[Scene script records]
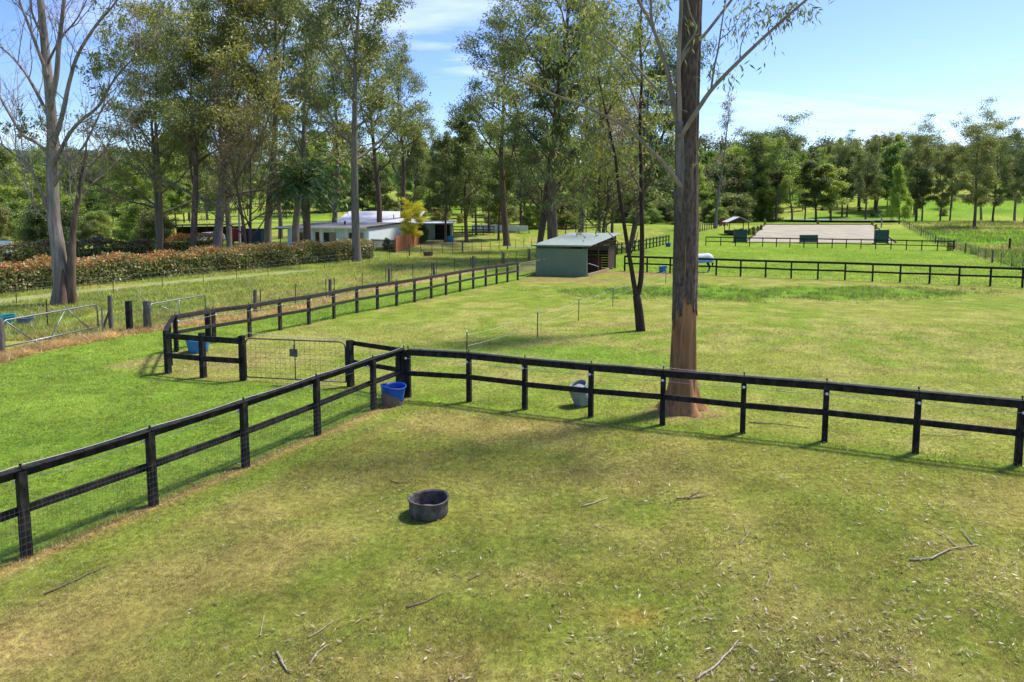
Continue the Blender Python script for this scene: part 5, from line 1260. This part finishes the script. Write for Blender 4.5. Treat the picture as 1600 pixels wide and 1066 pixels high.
# ---- foreground tree
BT = G(1066, 641)
t = thing('big_gum_tree', 'great rough barked gum towering over the front fence with stripped brown butt', 'tree', BT)
def ring_tube(zs, rf, cx, n=48):
    V = []; 
    for i, z_ in enumerate(zs):
        for j in range(n):
            a = 2 * math.pi * j / n; r = rf(z_, a, i); V.append((cx(z_)[0] + math.cos(a) * r, cx(z_)[1] + math.sin(a) * r, z_))
    Fq = [(i * n + j, i * n + (j + 1) % n, (i + 1) * n + (j + 1) % n, (i + 1) * n + j) for i in range(len(zs) - 1) for j in range(n)]
    return V, Fq
def cxf(z_): return (.012 * math.sin(z_ * .7) - .004 * z_, .01 * math.sin(z_ * .9 + 1))
def rwood(z_, a, i):
    fl = .26 * math.exp(-z_ / .38) * (1 + .45 * math.sin(5 * a + 1.2) + .3 * math.sin(3 * a)); fur = .022 * math.sin(9 * a + .8 * math.sin(z_ * 1.3)) + .016 * math.sin(17 * a + z_ * .6) + .012 * math.sin(31 * a + 2 * z_)
    return .292 - .006 * z_ + fl + fur * (1.0 if z_ < 2.6 else .4)
zs = list(np.concatenate([np.linspace(-.15, .9, 14), np.linspace(1.0, 14, 60)]))
V, Fq = ring_tube(zs, rwood, cxf); o = np_mesh('trunk', V, Fq, M['bark_wood'], t, None, True)
zs = list(np.linspace(0, 1, 70)); V = []; n = 72
for i, s_ in enumerate(zs):
    for j in range(n):
        a = 2 * math.pi * j / n
        zb = 2.42 + .28 * math.sin(a * 1 + 2.6) + .16 * math.sin(3 * a + .5) + .1 * math.sin(7 * a) + .42 * (vnoise(np.array([a * 4.0]), np.array([.5]), 3)[0] - .5) + .22 * (vnoise(np.array([a * 13.0]), np.array([.5]), 4)[0] - .5)
        z_ = zb + (14 - zb) * s_ ** 1.15; r = .318 - .0065 * z_ + .012 * math.sin(11 * a + 1.5 * math.sin(z_)) + .01 * (vnoise(np.array([a * 9]), np.array([z_ * 2.5]), 5)[0] - .5) * 2 + .012 * (vnoise(np.array([a * 22]), np.array([z_ * 3]), 6)[0] - .5)
        r *= 1 if i else .99
        c_ = cxf(z_); V.append((c_[0] + math.cos(a) * r, c_[1] + math.sin(a) * r, z_))
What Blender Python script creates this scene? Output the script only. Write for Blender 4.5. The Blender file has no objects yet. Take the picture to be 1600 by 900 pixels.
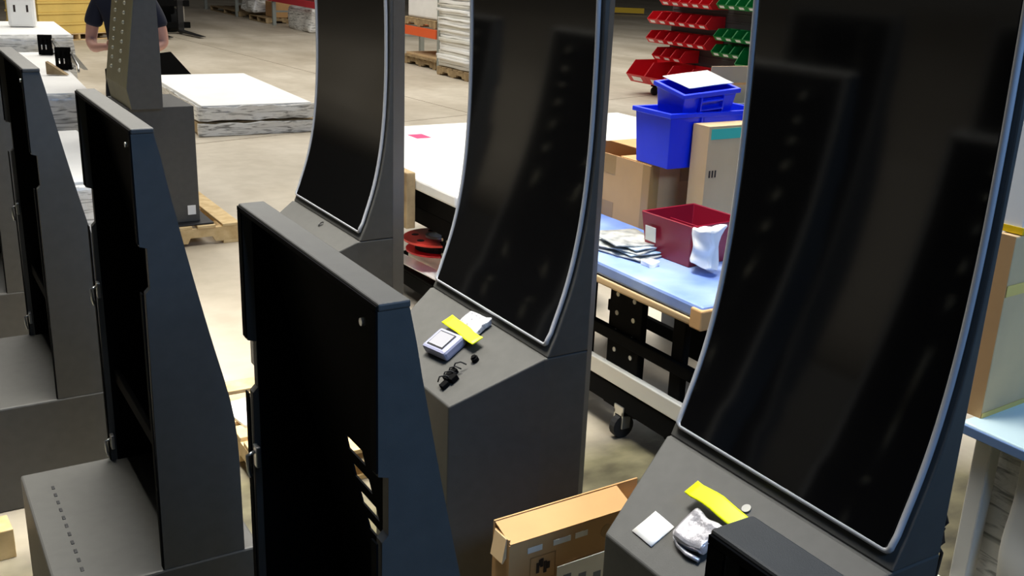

Task brief: Keep the pictures out of the copy and write out the data exactly as it stands.

Solution for this task:
Continue the Blender Python script for this scene: part 5, from line 1260. This part finishes the script. Write for Blender 4.5. Treat the picture as 1600 pixels wide and 1066 pixels high.
# ---- foreground tree
BT = G(1066, 641)
t = thing('big_gum_tree', 'great rough barked gum towering over the front fence with stripped brown butt', 'tree', BT)
def ring_tube(zs, rf, cx, n=48):
    V = []; 
    for i, z_ in enumerate(zs):
        for j in range(n):
            a = 2 * math.pi * j / n; r = rf(z_, a, i); V.append((cx(z_)[0] + math.cos(a) * r, cx(z_)[1] + math.sin(a) * r, z_))
    Fq = [(i * n + j, i * n + (j + 1) % n, (i + 1) * n + (j + 1) % n, (i + 1) * n + j) for i in range(len(zs) - 1) for j in range(n)]
    return V, Fq
def cxf(z_): return (.012 * math.sin(z_ * .7) - .004 * z_, .01 * math.sin(z_ * .9 + 1))
def rwood(z_, a, i):
    fl = .26 * math.exp(-z_ / .38) * (1 + .45 * math.sin(5 * a + 1.2) + .3 * math.sin(3 * a)); fur = .022 * math.sin(9 * a + .8 * math.sin(z_ * 1.3)) + .016 * math.sin(17 * a + z_ * .6) + .012 * math.sin(31 * a + 2 * z_)
    return .292 - .006 * z_ + fl + fur * (1.0 if z_ < 2.6 else .4)
zs = list(np.concatenate([np.linspace(-.15, .9, 14), np.linspace(1.0, 14, 60)]))
V, Fq = ring_tube(zs, rwood, cxf); o = np_mesh('trunk', V, Fq, M['bark_wood'], t, None, True)
zs = list(np.linspace(0, 1, 70)); V = []; n = 72
for i, s_ in enumerate(zs):
    for j in range(n):
        a = 2 * math.pi * j / n
        zb = 2.42 + .28 * math.sin(a * 1 + 2.6) + .16 * math.sin(3 * a + .5) + .1 * math.sin(7 * a) + .42 * (vnoise(np.array([a * 4.0]), np.array([.5]), 3)[0] - .5) + .22 * (vnoise(np.array([a * 13.0]), np.array([.5]), 4)[0] - .5)
        z_ = zb + (14 - zb) * s_ ** 1.15; r = .318 - .0065 * z_ + .012 * math.sin(11 * a + 1.5 * math.sin(z_)) + .01 * (vnoise(np.array([a * 9]), np.array([z_ * 2.5]), 5)[0] - .5) * 2 + .012 * (vnoise(np.array([a * 22]), np.array([z_ * 3]), 6)[0] - .5)
        r *= 1 if i else .99
        c_ = cxf(z_); V.append((c_[0] + math.cos(a) * r, c_[1] + math.sin(a) * r, z_))
What Blender Python script creates this scene? Output the script only. Write for Blender 4.5. The Blender file has no objects yet. Take the picture to be 1600 by 900 pixels.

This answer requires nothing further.